Question

The angular momentum of an electron in a given stationary state can be expressed as ${m_e}vr = \dfrac{{nh}}{{2\pi }}$ . Based on this expression an electron can move only in those orbits for which its angular momentum is?
A.Equal to n
B.Integral multiple of $\dfrac{h}{{2\pi }}$
C.Multiple of n
D.Equal to $\dfrac{h}{{2\pi }}$ only.

Answer 1

Hint:We know that the number of orbits and their place around the nucleus is fixed. We also know that electrons can jump from one orbit to another orbit by emission or absorption of light energy. So their angular momentum must be quantized.

Complete answer:
The given expression gives a relation between angular momentum of a circulating particle and the ${n^{th}}$ orbital. This relation is derived from Bohr’s postulates which states that angular momentum of an electron in a given stationary state can be expressed as ${m_e}vr = \dfrac{{nh}}{{2\pi }}$ , where ${m_e}$ is mass of an electron, v is velocity of an electron, r is the radius of Bohr orbital and n is the ${n^{th}}$ Bohr orbit.
Since we know that only certain orbital energy levels are available around a nucleus of an atom so the quantity of those orbitals must be quantized.
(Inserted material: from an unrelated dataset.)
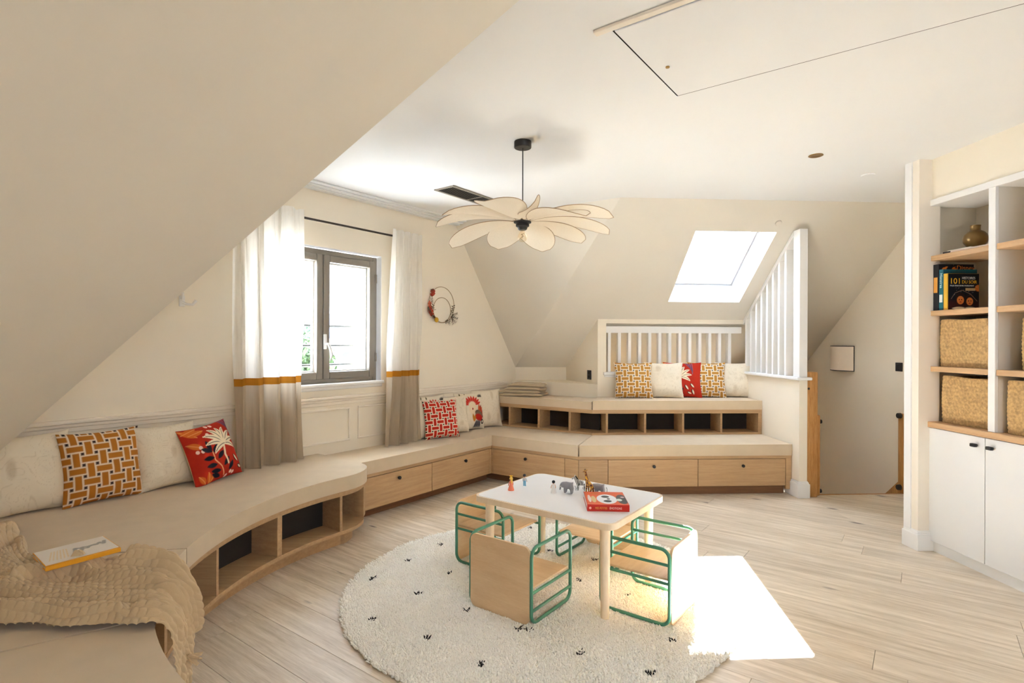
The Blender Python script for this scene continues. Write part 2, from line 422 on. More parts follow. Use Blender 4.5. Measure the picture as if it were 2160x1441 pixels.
# corner slope, back slope (with skylight), left slope and its hidden cheek
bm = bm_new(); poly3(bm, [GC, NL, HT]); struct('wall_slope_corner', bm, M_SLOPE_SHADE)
KX0, KX1, KY0, KY1 = 1.893, 2.631, 4.818, 5.537
def ps1(x, y): return pB(x, y, s1(y))
SE = 7.2
xl = NL.dot(B1)
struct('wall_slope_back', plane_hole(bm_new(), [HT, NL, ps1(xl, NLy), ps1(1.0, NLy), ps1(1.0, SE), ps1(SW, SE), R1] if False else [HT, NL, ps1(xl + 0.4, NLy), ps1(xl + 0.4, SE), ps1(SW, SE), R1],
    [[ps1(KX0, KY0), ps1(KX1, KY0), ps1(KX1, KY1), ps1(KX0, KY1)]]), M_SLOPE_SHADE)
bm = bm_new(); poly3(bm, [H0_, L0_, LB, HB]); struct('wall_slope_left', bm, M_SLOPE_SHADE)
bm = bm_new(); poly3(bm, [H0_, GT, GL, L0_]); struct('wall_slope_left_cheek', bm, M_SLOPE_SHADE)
def vwall(bm, a, b, z0, z1):
    poly3(bm, [(a.x, a.y, z0), (b.x, b.y, z0), (b.x, b.y, z1), (a.x, a.y, z1)]); return bm
bm = vwall(bm_new(), GL, L0_, -0.1, 0.80); vwall(bm, L0_, LB, -0.1, 0.80); struct('wall_knee', bm, M_WALL)
# back: niche wall, niche side wall, wall under the railing with its opening
BW = 5.75
EX = 1.216
NX = 0.985
n_r = pB(NX, NLy); n_l = Vector((NL.x, NL.y, 0)); e_ = pB(EX, BW)
bm = vwall(bm_new(), n_l, n_r, 0.0, NL.z + 0.02); struct('wall_niche_back', bm, M_WALL)
bm = bm_new(); poly3(bm, [e_ + UP * 0, n_r, n_r + UP * s1(NLy), e_ + UP * s1(BW)]); struct('wall_niche_side', bm, M_WALL)
OX0, OZ0, OZ1 = 1.305, 1.02, 1.555
HWX = 2.775
bm = plane_hole(bm_new(), [pB(EX, BW, 0), pB(HWX, BW, 0), pB(HWX, BW, OZ0), pB(OX0, BW, OZ0), pB(OX0, BW, OZ1), pB(HWX, BW, OZ1), pB(HWX, BW, s1(BW)), pB(EX, BW, s1(BW))], [])
for a, b in (((OX0, OZ0), (OX0, OZ1)), ((OX0, OZ1), (HWX, OZ1)), ((HWX, OZ0), (OX0, OZ0))):
    poly3(bm, [pB(a[0], BW, a[1]), pB(b[0], BW, b[1]), pB(b[0], BW + 0.1, b[1]), pB(a[0], BW + 0.1, a[1])])
struct('wall_back', bm, M_WALL)
# stairwell walls
bm = bm_new()
poly3(bm, [pB(SW, PIL_Y, -1.6), pB(SW, SE, -1.6), pB(SW, SE, s1(SE)), pB(SW, S1_E, CEIL), pB(SW, PIL_Y, CEIL)]); struct('wall_stair', bm, M_WALL)
bm = vwall(bm_new(), pB(EX, SB - 0.05), pB(SW, SB - 0.05), -1.6, s1(SE) + 0.05); struct('wall_stair_back', bm, M_WALL)
bm = vwall(bm_new(), pB(EX, BW + 0.1), pB(EX, SE), -1.6, 1.6); struct('wall_stair_left', bm, M_WALL)
bm = vwall(bm_new(), pB(EX - 0.3, ST + 0.005), pB(SW + 0.05, ST + 0.005), -1.6, -0.05); struct('wall_stair_front', bm, M_WALL)
bm = bm_new(); poly3(bm, [pB(EX - 0.3, ST - 0.1, -1.6), pB(SW + 0.05, ST - 0.1, -1.6), pB(SW + 0.05, SE + 0.1, -1.6), pB(EX - 0.3, SE + 0.1, -1.6)]); struct('floor_stair_bottom', bm, M_WALL)
# bookcase wall above and beyond the cabinet
BKY0, BKY1, BKZ = 2.565, 3.54, 2.295
bm = bm_new()
q = lambda y, z: pB(RW, y, z)
ry = RR.dot(B2)
poly3(bm, [q(ry, BKZ), q(PIL_Y, BKZ), q(PIL_Y, CEIL), q(ry, CEIL)])
poly3(bm, [q(ry, 0), q(BKY0, 0), q(BKY0, BKZ), q(ry, BKZ)])
struct('wall_right', bm, M_WALL)
bm = bm_new(); box(bm, 2.856, 3.0, 3.475, PIL_Y + 0.02, 0, CEIL); struct('wall_right_pillar', bm, M_TRIM, FB)
bm = bm_new(); box(bm, 2.848, 2.857, 3.53, PIL_Y + 0.028, 0.12, CEIL); struct('trim_pillar', bm, M_WHITE, FB)
bm = vwall(bm_new(), pB(2.9, PIL_Y + 0.02), pB(SW, PIL_Y + 0.02), 0, CEIL); struct('wall_landing', bm, M_WALL)
# skirting blocks
def skirt(name, x0, x1, y0, y1, h=0.13, th=0.016):
    bm = bxo(x0 - th, x1 + th, y0 - th, y1 + th, 0, h - 0.022, 0.003); box(bm, x0 - th * 0.62, x1 + th * 0.62, y0 - th * 0.62, y1 + th * 0.62, h - 0.024, h - 0.008, 0.003); box(bm, x0 - th * .3, x1 + th * .3, y0 - th * .3, y1 + th * .3, h - 0.01, h, 0.002)
    return struct(name, bm, M_WHITE, FB)
skirt('baseboard_pillar', 2.856, 2.94, 3.475, PIL_Y + 0.02)
# rear wall (behind the camera) with an unglazed opening added for fill light
RO0, RO1, RZ0, RZ1 = 1.5, 2.7, 1.75, 2.4
bm = plane_hole(bm_new(), [(LB.x, REAR, 0), (RR.x, REAR, 0), (RR.x, REAR, CEIL), (HB.x, REAR, CEIL), (LB.x, REAR, 0.8)],
                [[(RO0, REAR, RZ0), (RO1, REAR, RZ0), (RO1, REAR, RZ1), (RO0, REAR, RZ1)]])
struct('wall_rear', bm, M_WALL)
portal('fill_rear', Vector(((RO0 + RO1) / 2, REAR - 0.02, (RZ0 + RZ1) / 2)), (0, 1, 0), RO1 - RO0, RZ1 - RZ0)
portal('daylight_window', pA(GW - D - 0.01, (WX0 + WX1) / 2, (WZ0 + WZ1) / 2), A2, WX1 - WX0, WZ1 - WZ0)

# skylight: splayed-free shaft, sash, glass
t = thing('window_2', kind='structure', M=FB, loc=((KX0 + KX1) / 2, (KY0 + KY1) / 2, s1((KY0 + KY1) / 2)))
sn = (B2 * S1_K + UP).normalized()
DEP = 0.24
bm = bm_new()
ring = [ps1(KX0, KY0), ps1(KX1, KY0), ps1(KX1, KY1), ps1(KX0, KY1)]
for i in range(4):
    a, b = ring[i], ring[(i + 1) % 4]
    poly3(bm, [a, b, b + sn * DEP, a + sn * DEP])
obj('shaft', bm, M_WHITE, t, I4, smooth=False)
sx = B1; sy = (B2 - UP * S1_K).normalized()
LX = KX1 - KX0; LY = (ring[3] - ring[0]).length
SKM = Matrix((sx, sy, sn)).transposed().to_4x4(); SKM.translation = ring[0] + sn * DEP
def ringframe(x0, x1, y0, y1, wd, z0, z1, bev=0.004):
    bm = bxo(x0, x0 + wd, y0, y1, z0, z1, bev); box(bm, x1 - wd, x1, y0, y1, z0, z1, bev)
    box(bm, x0 + wd, x1 - wd, y0, y0 + wd, z0, z1, bev); box(bm, x0 + wd, x1 - wd, y1 - wd, y1, z0, z1, bev); return bm
obj('outer_frame', ringframe(-0.02, LX + 0.02, -0.02, LY + 0.02, 0.045, -0.03, 0.06), M_WHITE, t, SKM)
obj('sash', ringframe(0.028, LX - 0.028, 0.028, LY - 0.028, 0.055, -0.012, 0.05), M_WHITE, t, SKM)
obj('pane', bxo(0.06, LX - 0.06, 0.06, LY - 0.06, 0.02, 0.026), M_GLASS, t, SKM)
obj('gasket', ringframe(0.083, LX - 0.083, 0.083, LY - 0.083, 0.004, -0.014, 0.018, 0), plain('grey_gasket', (0.42, 0.42, 0.42), 0.7), t, SKM, label='grey rubber seal')
obj('gasket', ringframe(0.0245, LX - 0.0245, 0.0245, LY - 0.0245, 0.0035, -0.031, 0.0, 0), MATS['grey_gasket'], t, SKM, label='grey rubber seal')
# roof skin outside the shaft
bm = plane_hole(bm_new(), [p + sn * (DEP + 0.02) for p in (ps1(1.45, S1_E - 0.3), ps1(4.2, S1_E - 0.3), ps1(4.2, 7.4), ps1(1.45, 7.4))], [[p + sn * (DEP + 0.02) for p in ring]])
struct('wall_slope_back_outside', bm, M_WALL)
portal('daylight_skylight', (ring[0] + ring[2]) / 2 + sn * (DEP + 0.08), -sn, LX, LY, sy)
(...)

So an electron can revolve around a nucleus in only those orbits for which angular momentum of the electron is an integral multiple of $\dfrac{h}{{2\pi }}$ . Therefore n can be an integer such as 1,2,3 and so on.

So, option B is the correct answer.

Note:
Neils Bohr’s model was the first model to state that the orbits in which electrons revolve are quantized. His model was based on a hydrogen atom which contains only one electron but when larger atoms having more number of electrons were tested, his model failed.